Required work
Every line below is to be quoted exactly, with nothing added or dropped.

Recorded data
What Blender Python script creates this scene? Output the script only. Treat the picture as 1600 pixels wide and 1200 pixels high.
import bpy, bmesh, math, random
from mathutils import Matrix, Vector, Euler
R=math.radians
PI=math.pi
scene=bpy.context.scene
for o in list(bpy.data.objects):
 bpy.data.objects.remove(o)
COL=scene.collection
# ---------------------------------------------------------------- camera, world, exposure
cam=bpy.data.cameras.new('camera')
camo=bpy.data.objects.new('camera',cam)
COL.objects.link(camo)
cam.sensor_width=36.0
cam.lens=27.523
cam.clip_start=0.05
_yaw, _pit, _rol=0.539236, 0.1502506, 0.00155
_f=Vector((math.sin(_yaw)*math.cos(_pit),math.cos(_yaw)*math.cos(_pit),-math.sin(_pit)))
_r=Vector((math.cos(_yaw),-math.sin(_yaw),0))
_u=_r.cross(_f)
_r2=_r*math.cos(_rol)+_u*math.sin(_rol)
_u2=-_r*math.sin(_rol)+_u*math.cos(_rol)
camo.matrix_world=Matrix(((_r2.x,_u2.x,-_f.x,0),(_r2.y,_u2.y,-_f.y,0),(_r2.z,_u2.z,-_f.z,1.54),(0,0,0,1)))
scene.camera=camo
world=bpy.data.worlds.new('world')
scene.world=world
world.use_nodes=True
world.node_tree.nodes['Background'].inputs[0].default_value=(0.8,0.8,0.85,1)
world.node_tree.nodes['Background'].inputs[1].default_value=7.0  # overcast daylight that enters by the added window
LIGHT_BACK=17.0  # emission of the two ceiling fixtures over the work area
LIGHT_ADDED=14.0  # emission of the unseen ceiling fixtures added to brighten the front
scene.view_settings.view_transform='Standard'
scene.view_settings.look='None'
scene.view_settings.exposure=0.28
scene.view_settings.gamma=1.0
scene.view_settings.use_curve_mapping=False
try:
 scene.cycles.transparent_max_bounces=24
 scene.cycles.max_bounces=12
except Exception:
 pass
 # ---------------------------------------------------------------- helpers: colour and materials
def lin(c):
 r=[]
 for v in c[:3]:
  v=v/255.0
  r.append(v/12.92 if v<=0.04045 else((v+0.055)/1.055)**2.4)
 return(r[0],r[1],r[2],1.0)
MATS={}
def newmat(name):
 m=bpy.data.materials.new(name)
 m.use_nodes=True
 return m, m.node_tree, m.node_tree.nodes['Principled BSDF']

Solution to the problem
What Blender Python script creates this scene? Output the script only. Treat the picture as 1600 pixels wide and 1200 pixels high.
import bpy, bmesh, math, random
from mathutils import Matrix, Vector, Euler
R=math.radians
PI=math.pi
scene=bpy.context.scene
for o in list(bpy.data.objects):
 bpy.data.objects.remove(o)
COL=scene.collection
# ---------------------------------------------------------------- camera, world, exposure
cam=bpy.data.cameras.new('camera')
camo=bpy.data.objects.new('camera',cam)
COL.objects.link(camo)
cam.sensor_width=36.0
cam.lens=27.523
cam.clip_start=0.05
_yaw, _pit, _rol=0.539236, 0.1502506, 0.00155
_f=Vector((math.sin(_yaw)*math.cos(_pit),math.cos(_yaw)*math.cos(_pit),-math.sin(_pit)))
_r=Vector((math.cos(_yaw),-math.sin(_yaw),0))
_u=_r.cross(_f)
_r2=_r*math.cos(_rol)+_u*math.sin(_rol)
_u2=-_r*math.sin(_rol)+_u*math.cos(_rol)
camo.matrix_world=Matrix(((_r2.x,_u2.x,-_f.x,0),(_r2.y,_u2.y,-_f.y,0),(_r2.z,_u2.z,-_f.z,1.54),(0,0,0,1)))
scene.camera=camo
world=bpy.data.worlds.new('world')
scene.world=world
world.use_nodes=True
world.node_tree.nodes['Background'].inputs[0].default_value=(0.8,0.8,0.85,1)
world.node_tree.nodes['Background'].inputs[1].default_value=7.0  # overcast daylight that enters by the added window
LIGHT_BACK=17.0  # emission of the two ceiling fixtures over the work area
LIGHT_ADDED=14.0  # emission of the unseen ceiling fixtures added to brighten the front
scene.view_settings.view_transform='Standard'
scene.view_settings.look='None'
scene.view_settings.exposure=0.28
scene.view_settings.gamma=1.0
scene.view_settings.use_curve_mapping=False
try:
 scene.cycles.transparent_max_bounces=24
 scene.cycles.max_bounces=12
except Exception:
 pass
 # ---------------------------------------------------------------- helpers: colour and materials
def lin(c):
 r=[]
 for v in c[:3]:
  v=v/255.0
  r.append(v/12.92 if v<=0.04045 else((v+0.055)/1.055)**2.4)
 return(r[0],r[1],r[2],1.0)
MATS={}
def newmat(name):
 m=bpy.data.materials.new(name)
 m.use_nodes=True
 return m, m.node_tree, m.node_tree.nodes['Principled BSDF']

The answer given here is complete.